Capi colorati che costano di più? Cosa si nasconde dietro al sovrapprezzo: ciò che i marchi non raccontano ma che influenza il nostro ecosistema
L’industria tessile ha tanti segreti, ma per fortuna nel mondo iper-connesso scovare notizie interessanti sui retroscena della produzione dei capi che indossiamo non è più azione laboriosa e difficile. Quando si acquistano capi colorati si va a pagare un sovrapprezzo. Sempre. Ciò che è curioso, non è tanto il fatto di dover tirare fuori quella moneta in più rispetto ai capi bianchi o con toni neutri, bensì il perché che si nasconde dietro tutto ciò.
Indossare capi colorati è un modo per trasmettere energia, originalità e stile, è un dato di fatto: il colore è espressione ed emozione. C’è chi preferisce il total black e chi invece ama esprimere se stesso con colori sgargianti. Ciò che si nasconde dietro questi colori accesi è interessante e al tempo stesso lugubre, questo il motivo principale per cui le aziende non parleranno mai del surplus inserito nel prezzo, e di riflesso non daranno informazioni a riguardo.
Le passerelle della fashion week sono spesso un tripudio di tinte vivaci che attira chiunque ami distinguersi con un tocco di personalità. Ma pochi riflettono su cosa significhi, a livello ambientale e sociale, trasformare un tessuto grezzo in un capo dai colori brillanti. Dietro il fascino dei colori si nasconde in realtà un processo che lascia segni molto più profondi di quanto possiamo immaginare.
Il processo di colorazione dei capi: un impatto invisibile ma potente
La produzione di capi colorati richiede un processo articolato che inizia nelle enormi vasche di tintura. Si tratta di vasche all’interno delle quali il colore è sciolto in acqua e i capi vengono immersi in queste miscele chimiche a base di coloranti sintetici. Questi bagni chimici, tuttavia, non si esauriscono con il processo di colorazione: la loro strada continua e indovinate un po’ dove va a finire? Nei corsi d’acqua, contaminando fiumi e laghi di metalli pesanti, coloranti e solventi. Questo processo si attenua quando i capi hanno colori più tenui e invece diventa più incisivo nel caso di colori shock. Non è solo l’acqua a ‘soffrirne’.
La filiera crea danni anche ai lavoratori che sono esposti quotidianamente a sostanze nocive, aumentando così rischi sulla salute: malattie della pelle, psoriasi, malattie respiratorie. Questo circolo vizioso è imprescindibile se si pensa alla maggior parte delle collezioni dei brand: i colori sono sempre presenti. Si parla del 20% di inquinamento idrico globale, i dati lasciano pensare a quanto sia espanso ed invalidante il fenomeno nei confronti del nostro ecosistema terrestre. Ma le informazioni non finiscono qui.
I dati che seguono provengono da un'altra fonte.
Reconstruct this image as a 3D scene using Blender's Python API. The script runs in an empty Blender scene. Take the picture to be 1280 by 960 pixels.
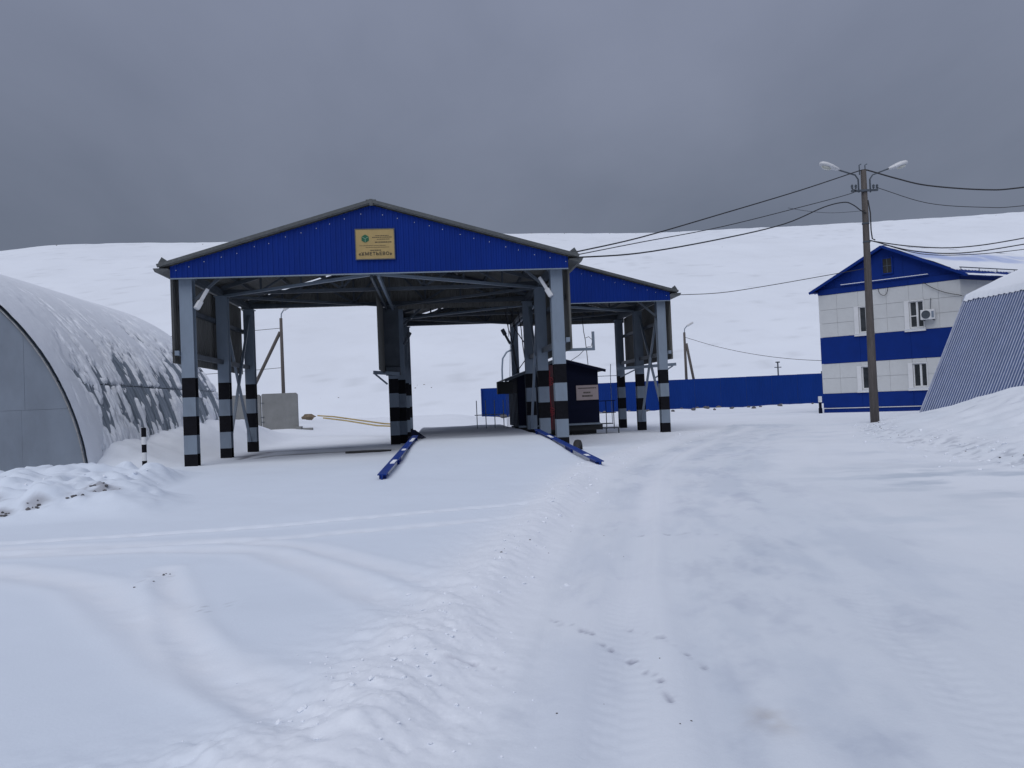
import bpy, bmesh, math, random
import numpy as np
from mathutils import Vector, Matrix
random.seed(7); RNG = np.random.default_rng(7)
sc = bpy.context.scene
col = sc.collection
PI = math.pi

# ------------------------------------------------------------------ camera
CAMZ = 1.6
cd = bpy.data.cameras.new('camera'); cam = bpy.data.objects.new('camera', cd); col.objects.link(cam)
cd.sensor_width = 36; cd.lens = 28.125; cd.clip_start = .05; cd.clip_end = 6000
cam.matrix_world = Matrix.Translation((0, 0, CAMZ)) @ Matrix.Rotation(math.radians(-5.4), 4, 'Z') @ \
    Matrix.Rotation(PI/2 + math.radians(1.33), 4, 'X') @ Matrix.Rotation(math.radians(-2.4), 4, 'Z')
sc.camera = cam

# ------------------------------------------------------------------ sky and light (overcast daylight)
SUN_EL, SUN_AZ = math.radians(56), math.radians(205)        # azimuth clockwise from +Y
w = bpy.data.worlds.new('World'); sc.world = w; w.use_nodes = True
nt = w.node_tree; nt.nodes.clear()
def nd(t, **k):
    n = nt.nodes.new(t)
    for a, b in k.items(): setattr(n, a, b)
    return n
out = nd('ShaderNodeOutputWorld'); bg = nd('ShaderNodeBackground'); nt.links.new(bg.outputs[0], out.inputs[0])
skyt = nd('ShaderNodeTexSky', sky_type='NISHITA', sun_disc=False, sun_elevation=SUN_EL, sun_rotation=SUN_AZ, dust_density=4.0)
sm = nd('ShaderNodeVectorMath', operation='SCALE'); sm.inputs['Scale'].default_value = .10
nt.links.new(skyt.outputs[0], sm.inputs[0])
tc = nd('ShaderNodeTexCoord'); sx = nd('ShaderNodeSeparateXYZ'); nt.links.new(tc.outputs['Generated'], sx.inputs[0])
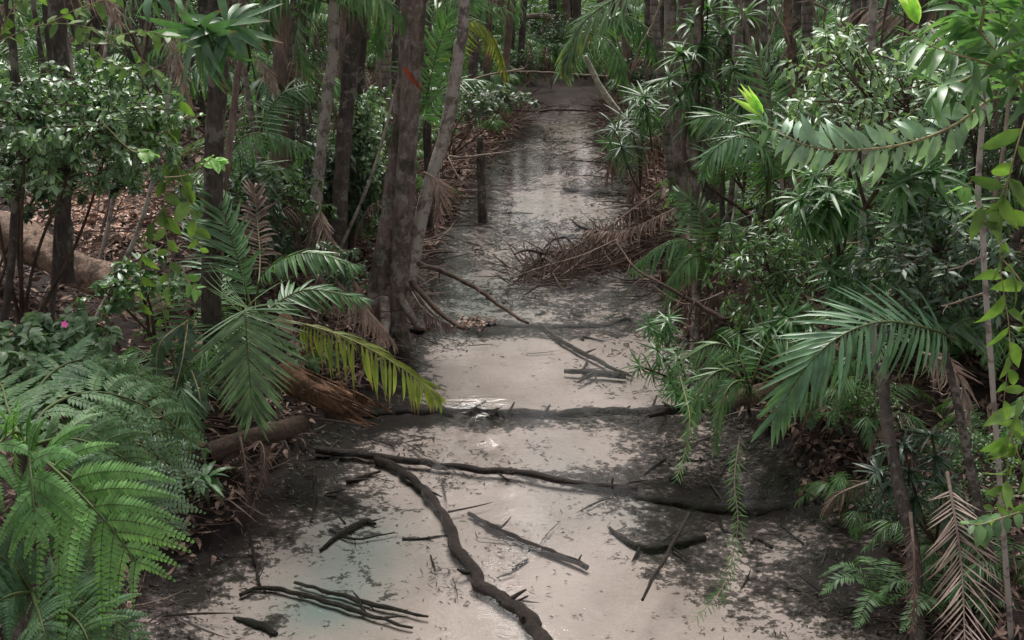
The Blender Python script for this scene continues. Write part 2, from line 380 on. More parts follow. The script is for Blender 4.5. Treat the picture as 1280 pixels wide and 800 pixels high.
M['stem_straw'] = bark_mat('straw_stem', (.22, .2, .1), (.36, .34, .2), scale=2, bump=.1, rough=.6)
M['stem_brown'] = bark_mat('brown_stem', (.05, .035, .028), (.12, .085, .065), scale=2, bump=.3)
M['stem_pale'] = bark_mat('pale_twig', (.16, .12, .10), (.34, .28, .24), scale=2, bump=.3)
M['bark_red'] = bark_mat('bark_reddish', (.045, .028, .023), (.12, .078, .062), (.34, .31, .28), .535, (.035, .05, .02), bump=1.0)
M['bark_dark'] = bark_mat('bark_dark', (.022, .017, .015), (.06, .044, .038), (.26, .24, .21), .555, bump=1.0)
M['bark_pale'] = bark_mat('bark_pale_mottled', (.05, .036, .03), (.13, .10, .085), (.48, .44, .40), .485, bump=.6, stretch=.5)
M['bark_palm'] = bark_mat('bark_ringed_palm', (.055, .042, .036), (.14, .11, .095), (.36, .34, .30), .60, rings=3.2, bump=.6)
M['bark_rust'] = bark_mat('bark_rusty', (.05, .032, .026), (.13, .075, .058), (.3, .25, .2), .72, bump=.6)
M['bark_green'] = bark_mat('bark_greenish', (.10, .10, .06), (.26, .25, .17), (.42, .42, .34), .58, bump=.4, stretch=.6)
M['log_tan'] = bark_mat('log_tan', (.10, .065, .05), (.38, .28, .22), (.075, .055, .04), .54, scale=1.1, stretch=1.0, bump=1.0)
M['log_rot'] = bark_mat('log_rotten', (.04, .024, .017), (.30, .175, .11), (.42, .32, .24), .64, scale=1.6, stretch=.5, bump=1.0)
M['wound'] = bark_mat('wound_red', (.22, .045, .02), (.42, .10, .05), scale=2, bump=.4)
M['wood_wet'] = bark_mat('wet_wood', (.012, .009, .008), (.045, .034, .030), (.20, .17, .15), .69, scale=1.5, stretch=1, bump=1.0, rough=.42)  # pale spots are wet sparkle painted into the wood colour
M['wood_wet2'] = bark_mat('sunken_wood', (.010, .008, .007), (.028, .022, .019), scale=1.5, stretch=1, bump=.8, rough=.5)
M['wood_dry'] = bark_mat('dry_wood', (.05, .034, .028), (.17, .125, .10), (.3, .25, .22), .66, scale=1.5, stretch=1, bump=.8)
M['stone'] = bark_mat('pale_bract', (.34, .22, .18), (.5, .36, .3), scale=2, bump=.2)

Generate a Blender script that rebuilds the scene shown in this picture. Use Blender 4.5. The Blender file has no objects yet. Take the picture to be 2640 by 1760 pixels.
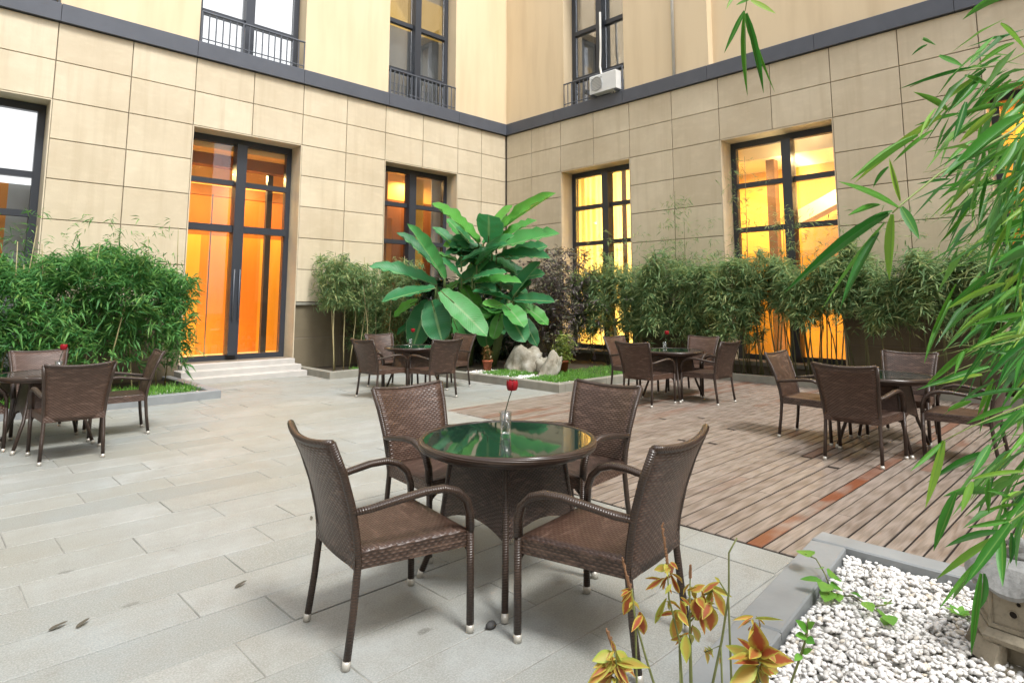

Questo costo ‘elevato’ dei capi colorati viene ovviamente ‘nascosto’ e sparso nella collezione lanciata dal brand, in questo modo per l’acquirente è difficile comprenderlo. Quando ci si trova di fronte a un capo colorato venduto a prezzi stracciati, è lecito chiedersi quale sia il prezzo realmente pagato dall’ambiente e dalla società. E questo non è altro che uno dei tanti drammi del fast fashion. Ma allora come si può fare la differenza? Semplicemente smettere di acquistare fast fashion pensando di risparmiare.
La soluzione quindi non è smettere di acquistare capi colorati, ma scegliere con maggiore consapevolezza. Preferire capi di qualità, anche se più costosi, permette di ridurre l’impatto ambientale a lungo termine. Un cappotto giallo shock ben fatto può durare 7-8 anni, limitando la necessità di acquisti frequenti e abbattendo l’inquinamento complessivo generato. Al contrario, optare per fast fashion, dove la bassa qualità porta i capi a deteriorarsi in poche stagioni, alimenta la produzione di massa e l’inquinamento. Comprare a prezzi bassi e più spesso è una logica malata, un cortocircuito che ci hanno fatto credere ‘conveniente’, ma non conviene né all’ambiente, né alle nostre tasche.